The horn kept going and I almost felt like royalty as cars moved out of his way, but then he revealed his embarrassing secret. The wiring in the car was wrong and whenever he applied the brakes, the horn would blow. And it would blow louder the harder he pressed on the brakes. AWESOME. Once that mystery was out of the way, I actually quite enjoyed myself – even when we got to SUNY where I thought I would be mortified by such an undignified entrance, but ended up chuckling as a group of students waiting at the bus stop scattered when they heard the sound thinking he was warning them he was about to crash.

To eliminate the rare moments of silence between horn toots, the driver revealed his (obviously not-so-embarrassing) secret – he was a degenerate gambler and I was his last fare because of the horn and he was headed to the track, yes sirree, the track where he knows them horses like the back of ‘is ‘and and could pick winners not like those city boys who don’t know nuthin’ (yes, he used words like this).
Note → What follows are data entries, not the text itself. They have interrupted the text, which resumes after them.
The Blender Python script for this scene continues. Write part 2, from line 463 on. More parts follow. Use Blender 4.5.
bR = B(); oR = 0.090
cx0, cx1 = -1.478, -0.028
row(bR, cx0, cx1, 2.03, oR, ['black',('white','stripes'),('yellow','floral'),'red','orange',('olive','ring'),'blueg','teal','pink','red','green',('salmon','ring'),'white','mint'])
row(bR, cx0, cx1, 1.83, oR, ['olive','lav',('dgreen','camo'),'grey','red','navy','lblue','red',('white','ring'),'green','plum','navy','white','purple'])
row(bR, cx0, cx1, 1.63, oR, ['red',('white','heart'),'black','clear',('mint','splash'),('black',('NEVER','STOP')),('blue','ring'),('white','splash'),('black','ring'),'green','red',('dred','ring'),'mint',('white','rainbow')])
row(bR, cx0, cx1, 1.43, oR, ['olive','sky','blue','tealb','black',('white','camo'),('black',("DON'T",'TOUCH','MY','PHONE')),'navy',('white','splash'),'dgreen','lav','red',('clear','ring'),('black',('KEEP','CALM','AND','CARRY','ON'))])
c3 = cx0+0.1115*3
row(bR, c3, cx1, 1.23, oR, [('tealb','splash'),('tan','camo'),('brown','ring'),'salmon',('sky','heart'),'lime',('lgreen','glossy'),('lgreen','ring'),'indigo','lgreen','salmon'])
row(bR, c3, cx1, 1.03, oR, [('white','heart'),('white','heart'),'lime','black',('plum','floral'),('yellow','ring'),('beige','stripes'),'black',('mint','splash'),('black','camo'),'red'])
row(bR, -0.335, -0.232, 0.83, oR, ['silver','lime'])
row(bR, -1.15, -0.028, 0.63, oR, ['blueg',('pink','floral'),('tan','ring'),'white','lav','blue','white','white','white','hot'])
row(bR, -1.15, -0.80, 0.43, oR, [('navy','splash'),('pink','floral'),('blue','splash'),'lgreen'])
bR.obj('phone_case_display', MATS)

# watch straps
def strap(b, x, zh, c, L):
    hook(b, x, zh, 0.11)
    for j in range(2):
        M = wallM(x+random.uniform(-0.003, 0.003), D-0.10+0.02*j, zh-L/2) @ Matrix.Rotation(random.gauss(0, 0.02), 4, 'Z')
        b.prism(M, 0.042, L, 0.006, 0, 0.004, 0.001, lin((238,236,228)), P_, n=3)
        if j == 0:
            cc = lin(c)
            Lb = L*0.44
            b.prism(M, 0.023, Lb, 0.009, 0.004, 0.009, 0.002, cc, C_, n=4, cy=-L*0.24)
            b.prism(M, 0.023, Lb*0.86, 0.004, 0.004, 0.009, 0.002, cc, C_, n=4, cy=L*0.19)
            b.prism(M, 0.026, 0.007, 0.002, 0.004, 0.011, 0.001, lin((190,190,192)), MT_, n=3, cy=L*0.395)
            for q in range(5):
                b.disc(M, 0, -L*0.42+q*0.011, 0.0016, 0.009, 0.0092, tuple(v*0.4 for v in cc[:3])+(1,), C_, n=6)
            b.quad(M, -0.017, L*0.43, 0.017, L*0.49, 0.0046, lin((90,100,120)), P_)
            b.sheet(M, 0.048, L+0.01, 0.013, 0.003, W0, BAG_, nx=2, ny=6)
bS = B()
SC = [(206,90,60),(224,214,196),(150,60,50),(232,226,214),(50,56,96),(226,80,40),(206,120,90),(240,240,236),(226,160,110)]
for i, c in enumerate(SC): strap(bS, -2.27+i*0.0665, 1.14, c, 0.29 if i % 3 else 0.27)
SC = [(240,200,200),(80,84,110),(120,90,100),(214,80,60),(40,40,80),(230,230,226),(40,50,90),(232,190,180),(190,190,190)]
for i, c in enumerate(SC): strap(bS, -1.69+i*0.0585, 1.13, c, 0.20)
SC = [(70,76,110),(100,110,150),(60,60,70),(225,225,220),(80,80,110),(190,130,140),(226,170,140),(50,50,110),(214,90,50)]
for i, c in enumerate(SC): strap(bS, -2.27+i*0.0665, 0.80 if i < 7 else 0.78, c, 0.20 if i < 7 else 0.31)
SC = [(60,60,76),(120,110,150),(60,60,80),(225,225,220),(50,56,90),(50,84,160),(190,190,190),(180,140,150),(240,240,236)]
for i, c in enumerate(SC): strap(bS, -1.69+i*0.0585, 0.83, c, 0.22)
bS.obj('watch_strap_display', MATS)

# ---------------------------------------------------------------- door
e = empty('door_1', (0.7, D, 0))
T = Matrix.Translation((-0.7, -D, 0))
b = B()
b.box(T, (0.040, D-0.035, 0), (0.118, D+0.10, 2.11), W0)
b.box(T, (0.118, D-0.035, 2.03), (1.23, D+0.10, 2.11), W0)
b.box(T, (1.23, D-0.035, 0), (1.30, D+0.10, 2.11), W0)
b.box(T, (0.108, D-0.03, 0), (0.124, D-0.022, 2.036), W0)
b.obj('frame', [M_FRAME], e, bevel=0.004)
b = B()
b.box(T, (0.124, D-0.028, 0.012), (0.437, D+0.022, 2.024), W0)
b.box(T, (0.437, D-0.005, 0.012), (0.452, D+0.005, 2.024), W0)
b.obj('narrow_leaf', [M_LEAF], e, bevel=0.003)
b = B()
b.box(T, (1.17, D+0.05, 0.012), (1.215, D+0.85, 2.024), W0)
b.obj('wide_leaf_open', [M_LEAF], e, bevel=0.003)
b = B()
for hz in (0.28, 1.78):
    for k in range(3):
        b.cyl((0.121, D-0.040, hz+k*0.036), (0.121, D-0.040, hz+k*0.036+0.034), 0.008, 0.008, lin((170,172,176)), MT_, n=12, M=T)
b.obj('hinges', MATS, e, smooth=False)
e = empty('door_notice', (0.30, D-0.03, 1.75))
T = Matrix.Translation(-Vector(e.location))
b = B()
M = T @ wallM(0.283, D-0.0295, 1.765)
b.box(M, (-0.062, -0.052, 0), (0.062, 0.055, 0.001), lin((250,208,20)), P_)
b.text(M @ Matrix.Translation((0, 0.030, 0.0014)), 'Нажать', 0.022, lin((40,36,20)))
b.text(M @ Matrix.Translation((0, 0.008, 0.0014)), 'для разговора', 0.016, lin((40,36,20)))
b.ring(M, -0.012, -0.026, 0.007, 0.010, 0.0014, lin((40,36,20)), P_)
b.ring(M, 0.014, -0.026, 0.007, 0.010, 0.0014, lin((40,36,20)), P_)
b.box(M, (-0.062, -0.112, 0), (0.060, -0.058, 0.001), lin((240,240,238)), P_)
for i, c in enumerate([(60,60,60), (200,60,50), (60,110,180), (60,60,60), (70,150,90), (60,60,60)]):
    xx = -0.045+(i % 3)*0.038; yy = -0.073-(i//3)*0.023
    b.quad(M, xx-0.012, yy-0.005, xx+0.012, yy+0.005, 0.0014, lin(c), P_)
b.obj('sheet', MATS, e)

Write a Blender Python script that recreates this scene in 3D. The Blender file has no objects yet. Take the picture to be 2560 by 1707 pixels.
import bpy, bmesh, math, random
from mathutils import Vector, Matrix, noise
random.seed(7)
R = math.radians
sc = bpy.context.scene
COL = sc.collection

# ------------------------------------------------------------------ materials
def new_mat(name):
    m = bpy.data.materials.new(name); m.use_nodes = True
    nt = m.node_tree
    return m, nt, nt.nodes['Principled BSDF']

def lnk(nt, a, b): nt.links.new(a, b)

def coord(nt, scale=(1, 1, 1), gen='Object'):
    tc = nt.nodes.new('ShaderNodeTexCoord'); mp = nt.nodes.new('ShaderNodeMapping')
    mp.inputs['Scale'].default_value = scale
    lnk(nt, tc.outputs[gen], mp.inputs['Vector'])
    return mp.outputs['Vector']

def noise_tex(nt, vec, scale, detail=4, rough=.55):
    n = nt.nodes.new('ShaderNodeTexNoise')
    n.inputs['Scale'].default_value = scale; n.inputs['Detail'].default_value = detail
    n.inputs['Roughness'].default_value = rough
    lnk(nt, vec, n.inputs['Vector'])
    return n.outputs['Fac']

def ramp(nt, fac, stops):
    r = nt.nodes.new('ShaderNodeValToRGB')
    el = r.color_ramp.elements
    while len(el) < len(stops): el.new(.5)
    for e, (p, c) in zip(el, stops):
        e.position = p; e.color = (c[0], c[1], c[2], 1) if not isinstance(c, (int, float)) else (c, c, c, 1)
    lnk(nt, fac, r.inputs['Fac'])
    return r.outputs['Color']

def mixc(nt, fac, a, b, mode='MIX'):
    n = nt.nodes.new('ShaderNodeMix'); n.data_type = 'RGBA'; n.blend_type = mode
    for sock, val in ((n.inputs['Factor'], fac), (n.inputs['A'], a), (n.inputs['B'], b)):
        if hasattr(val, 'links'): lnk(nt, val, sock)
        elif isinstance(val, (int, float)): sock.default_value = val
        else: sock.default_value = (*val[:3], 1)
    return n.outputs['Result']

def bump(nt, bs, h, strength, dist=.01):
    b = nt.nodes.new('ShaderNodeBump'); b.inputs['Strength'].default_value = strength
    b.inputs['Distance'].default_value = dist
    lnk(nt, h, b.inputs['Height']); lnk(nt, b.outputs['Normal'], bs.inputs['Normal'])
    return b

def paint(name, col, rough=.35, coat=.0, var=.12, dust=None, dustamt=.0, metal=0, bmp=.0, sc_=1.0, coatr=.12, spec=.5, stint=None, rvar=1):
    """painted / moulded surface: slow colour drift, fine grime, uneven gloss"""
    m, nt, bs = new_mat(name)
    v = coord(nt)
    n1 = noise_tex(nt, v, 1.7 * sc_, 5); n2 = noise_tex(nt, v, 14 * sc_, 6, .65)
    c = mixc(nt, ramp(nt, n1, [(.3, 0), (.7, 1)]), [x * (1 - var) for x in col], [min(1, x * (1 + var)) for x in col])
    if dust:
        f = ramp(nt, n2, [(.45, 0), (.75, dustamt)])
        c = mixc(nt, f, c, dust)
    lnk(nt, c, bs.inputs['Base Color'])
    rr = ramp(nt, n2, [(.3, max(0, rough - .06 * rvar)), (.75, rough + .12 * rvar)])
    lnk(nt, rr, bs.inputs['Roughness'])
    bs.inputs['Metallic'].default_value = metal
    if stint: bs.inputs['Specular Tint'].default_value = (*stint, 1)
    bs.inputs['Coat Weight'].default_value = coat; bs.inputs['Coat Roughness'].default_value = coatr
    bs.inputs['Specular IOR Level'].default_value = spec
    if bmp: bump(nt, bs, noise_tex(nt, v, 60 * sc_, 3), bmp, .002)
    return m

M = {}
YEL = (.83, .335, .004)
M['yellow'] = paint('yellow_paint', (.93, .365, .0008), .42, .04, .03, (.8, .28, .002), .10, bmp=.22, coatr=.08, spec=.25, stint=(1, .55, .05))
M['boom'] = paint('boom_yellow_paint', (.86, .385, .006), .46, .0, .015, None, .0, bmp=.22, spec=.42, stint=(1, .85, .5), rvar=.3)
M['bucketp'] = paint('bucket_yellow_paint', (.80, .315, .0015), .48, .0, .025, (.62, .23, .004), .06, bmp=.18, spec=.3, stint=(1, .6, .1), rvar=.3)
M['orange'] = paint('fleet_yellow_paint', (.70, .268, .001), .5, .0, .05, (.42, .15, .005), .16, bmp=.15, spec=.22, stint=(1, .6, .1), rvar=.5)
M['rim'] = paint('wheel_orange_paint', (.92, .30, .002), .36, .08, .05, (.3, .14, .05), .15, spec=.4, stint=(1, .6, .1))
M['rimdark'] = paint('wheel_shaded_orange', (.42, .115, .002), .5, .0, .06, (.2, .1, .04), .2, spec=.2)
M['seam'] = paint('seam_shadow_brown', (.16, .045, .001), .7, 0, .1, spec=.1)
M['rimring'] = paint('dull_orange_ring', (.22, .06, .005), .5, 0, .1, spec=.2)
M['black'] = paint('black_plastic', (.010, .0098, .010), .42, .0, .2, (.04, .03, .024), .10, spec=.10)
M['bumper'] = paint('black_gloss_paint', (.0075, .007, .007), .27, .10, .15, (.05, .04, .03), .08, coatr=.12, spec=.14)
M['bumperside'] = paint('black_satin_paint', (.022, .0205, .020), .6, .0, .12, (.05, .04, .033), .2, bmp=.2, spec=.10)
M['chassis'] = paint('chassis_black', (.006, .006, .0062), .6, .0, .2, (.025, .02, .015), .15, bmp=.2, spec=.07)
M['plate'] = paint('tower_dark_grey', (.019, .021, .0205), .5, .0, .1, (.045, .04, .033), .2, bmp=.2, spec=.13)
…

He proudly told me his bank account was $0 last December and he’d got it up to $330! through betting at the track alone. I gotta get me some of his talent. Yes, this is sarcasm due to the apparently claimed maximum balance he had last week of $10,000. Betting wins, huh?

So I finally got to Albany and did my presentation. I was even only 12 minutes late! And then I – just to top it off – proceeded to tell the surreal stories of the Queensland floods – of bullsharks cruising the main street of towns, of cows standing on the roofs of houses, of people floating down the river in outdoor spas.

It felt only right.

I love these kinds of days in hindsight – just not necessarily so much while I’m living them. Smile

Comments (2)

  1. Marilyn Parsons says:

    Unbelievable! Sounds like a wonderful experience in patience, in particular. Great that you allowed so much time. Just imagine if you hadn't.

  2. Glenda Parsons says:

    Wow I love the taxi- and we know that taxi's over there are a big strange ANYWAY, let alone the one you described,  Only in America……..or maybe you might expect that in Bankok?  Sounds like a Bizarre day!